Re: JetPacks vs. AirCars

Philip Witham (
Sun, 22 Aug 1999 15:08:45 -0700

Massive mis-information on this thread, I'm afraid. I'm very surprised. Billy Brown and Spike got it right. Here's a few comments:

Rocket "efficiency" is rated is Specific Impulse, or ISP. For the sort of propellants in JetPacks, this is in the range of 100-200 seconds. This means that one KG of propellant will produce one KG of thrust for about 150 seconds. To provide one minute of sufficient lift, say, 150KG, would require about 60KG of propellant.

For a comparison to helicopters, the Ultrasport 254 is a one-seat ultralight machine that uses a 55HP two-stroke engine. It weighs 115KG, so with 85KG of pilot and fuel, it's developing 200KG of lift. On 5 gallons of gas it goes for 1.25 hours at 63 MPH. This works out to a specific impulse of 66000! 200KG * 1.25hours * 3600seconds/hr / 13.6KG (of gas) = 66000 Seconds.

Even if the jetpack gets you flying an average of 277MPH (about max for a jet pack, as a guess, based on the terminal velocity of a falling human), the helicopter is still 100 times as efficient. Little wings on the jetpack would improve things by only about 5x. A ballistic trajectory with the "JetPack", with oxygen for the spam - I mean pilot - would help by taking you through something like 20,000 feet apogee where the air is a bit thinner.

(See for info about these helicopters, by the way, very well designed machines by the reports I've read). A future-tech vertical takeoff machine could be at least three times as efficient, with only modest improvements in the engine and structure. A number of two-seat airplanes get 30-50MPG at 150-200MPH, as a side note.

As for noise, nothing would be noisier than a rocket pack, with it's supersonic exhaust jet. This is what makes rockets so much fun to test! The more noise the better! Earth-shaking, chest-pounding, ear-damaging NOISE! Yes! 8-0 ...Er, uh, must calm down... Ahem. Most of the noise from a helicopter is from the tail-rotor and the engine. If you generate the lift from a large area rotor (low "disc loading", as in a lightweight helicopter), the noise due to making lift is quite low. This is because of the low velocity in the rotor downwash.

And, yes, Spike, I think a nanotech Aircar can have a low rotor disc loading like a helicopter, even a non-nanotech aircar. By the way, a ducted fan like the Moller designs use has an effective area of the inlet area of the duct, if it's done just right, not just the fan area. Not that I like the Moller designs. I want 200,000 rotors about 7mm in diameter, spinning at >10,000 rotations per second (two blades each), to get the fundamental rotor noise frequency above human hearing range. This works out to be the area of a Cadillac or standard parking space, and a disc loading like a helicopter.

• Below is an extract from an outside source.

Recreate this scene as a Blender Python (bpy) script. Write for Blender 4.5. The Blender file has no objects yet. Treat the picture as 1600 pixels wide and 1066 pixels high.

One of these days I'll write up an aircar paper for this group - I've been running simulations of automated air-traffic control - self piloting aircars - fun stuff.

Mr Osborne: the Army's flying platform you mention was probably the Hiller flying platform. Unfortunately the Flying Contraptions Page seems to have been converted into photos of a baby girl. Yech.